WASHINGTON — The Justice Department has signaled that it won’t try to block a lawsuit arising from the CIA’s harsh interrogation techniques, leaving the door open for a court challenge over tactics that have since been discontinued and widely discredited.

Lawyers call the government’s stance unprecedented, but also a recognition that a once-secret program is now largely out in the open. They say it’s the first time the Justice Department has not sought, as its first step, to dismiss a lawsuit over the interrogation program by arguing that its mere existence is too secret to discuss in court. Judges have previously accepted that assertion, turning aside cases about a program that was designed to extract intelligence from suspected militants captured overseas.
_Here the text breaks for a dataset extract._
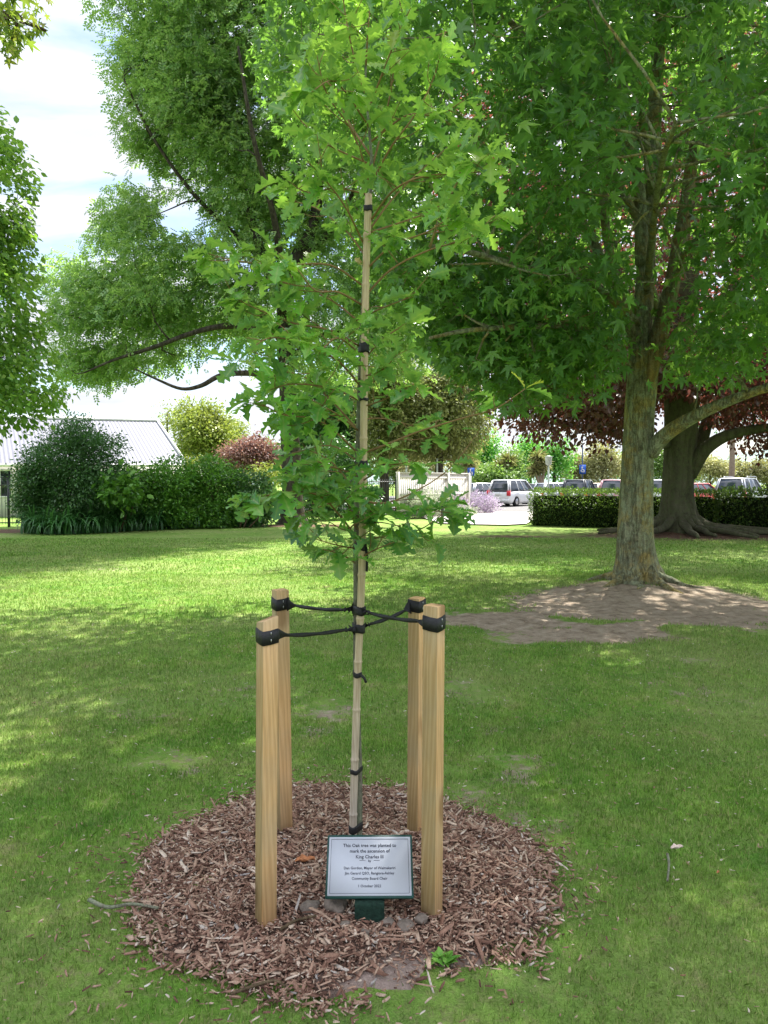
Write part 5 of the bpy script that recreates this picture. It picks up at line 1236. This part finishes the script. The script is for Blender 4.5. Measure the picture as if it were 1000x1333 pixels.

The lawsuit at issue, pending in federal court in Washington state, accuses the two Air Force psychologists who designed the interrogation program of endorsing and teaching torture tactics under the guise of science. Although the Justice Department isn’t part of the case, it submitted a filing ahead of a Friday hearing saying that it wanted to protect against the disclosure of certain classified information – such as identities of interrogators and locations of detention sites –as the suit moves forward. But the lawyers who brought the case were heartened that the government did not immediately invoke the state secrets privilege, which protects the government’s right to shield sensitive information in lawsuits. Instead, the Justice Department suggested that it was willing to let the suit proceed through the information-sharing stage known as discovery.

“The government is actually going to show up at the hearing instead of trying to shut it down,” said Dror Ladin, a staff attorney at the American Civil Liberties Union, which brought the case. “It’s going to be suggesting procedures that might allow the case to go forward.”

That’s a departure for the Justice Department, which has successfully fended off multiple lawsuits by invoking the state secrets privilege.

A notable example was the case of Khaled El-Masri, a German citizen who unsuccessfully sued after he said he had been beaten and sodomized in a CIA-run prison in Afghanistan known as the “Salt Pit.” Courts sided with the government in holding that the danger that state secrets could be revealed far outweighed the injuries he suffered.

The veil of secrecy surrounding CIA interrogations was pierced by the 2014 release of the executive summary of a scathing Senate report on the program.